My total came out to 29 relevant P-and-R's, 23 of which came with CP3 handling the ball, 4 with Mo Williams and 2 with Billups (surprised that nothing was run for Caron), so for all intensive purposes, it's fair to simplify to Chris Paul vs. the Lakers defense. Out of the 29 P-and-R's, the Lakers bigs hedged 26. Gasol was the screeners defender (the trapper) 16 times, McRoberts 6 times, with Bynum and Murphy hedging twice apiece. That is a drastic change from the way the Lakers used to play the P-and-R (hanging the bigs behind the screen and protecting the paint), and it will be interesting to see how it plays out over the course of the season; specifically, whether players not in the conversation of being "quick" such as Bynum or Gasol can cope with this new strategy.

How successful was it, you ask?
Oh, I'll feed you, baby birds (name that quote).

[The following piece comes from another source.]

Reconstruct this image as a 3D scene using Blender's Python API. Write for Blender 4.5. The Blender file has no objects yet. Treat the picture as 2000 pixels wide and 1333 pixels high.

Unless you have better notes or tape that you'll let me use, I'm going to have to go off my notes on this. It is not scientific, but I described what I found important from the direct aftermath of the P-and-R, so it should take us in the right direction.

From my notes, I have that 8 of the 26 hedges resulted in baskets or open opportunities for the Clips. Of those, only 2 screens were split (both by Paul), which was clearly made a focal point in game two by the Lakers P-and-R defense compared to game one. Three were caused by the primary defender of Paul (or the ball-handler) overplaying the action on the screen and allowing for penetration on the opposite side (going the opposite way that the pick is given). The other three were caused by beating the trap over the top and either penetrating or hitting the roll man (usually Griffin) diving to the rim. Both of the splits occured when Gasol was the trapping big, but considering that he was exposed to the play much more often then any other big, this isn't too surprising considering CP3 can't be completely contained. I don't have notes from game one to compare these against, but I think it is clear to those who watched that the Laker D was much more competent in defending the P-and-R in game two.

I wanted two things from doing this:

1) Are Bynum and Pau capable of playing like Anderson Varejao? (of course, they are not Varejao, but can they do a reasonable job?) Do they have enough speed and quickness to stop the initial attack and can they rotate quickly enough to stifle the second, third or fourth pass?

2) Is this a realistic and viable strategy in dealing with the P-and-R's they will see from other teams (presumably) in the playoffs that trampled them in the 2010 postseason?
I'm not going to be able to answer these questions with this sample size. It'll take some time, and if I have that time, I'll continue to look into it and post here. The Lakers bigs clearly improved from game one to game two, which is all you can hope from a team learning an entirely new system of defense. Judging from my notes and watching the game, I would say that this is going to need to be a point of emphasis because a relatively slow team like the Lakers are inherently vunerable to a versatile and quickly-adjusting attack like the P-and-R.

Here's my guesses to (1) and (2). I'm interested to hear your thoughts. Yes, you. Your thoughts. Not those thoughts. The ones about basketball. Maybe some of those thoughts, but mostly the basketball ones.

(1) Defending the ball initially will not be the hard part. Changing direction after the intial action, finding their man and rotating fast enough to contest shots will be. I think they
will suffer in that area.

(2) Of course, this is going to depend on the team they're up against. Frankly, anything is better then the way they were dismantled last year.

And, oh yeah, that Blake Griffin kid? He's pretty good, and if you don't know, then now you do.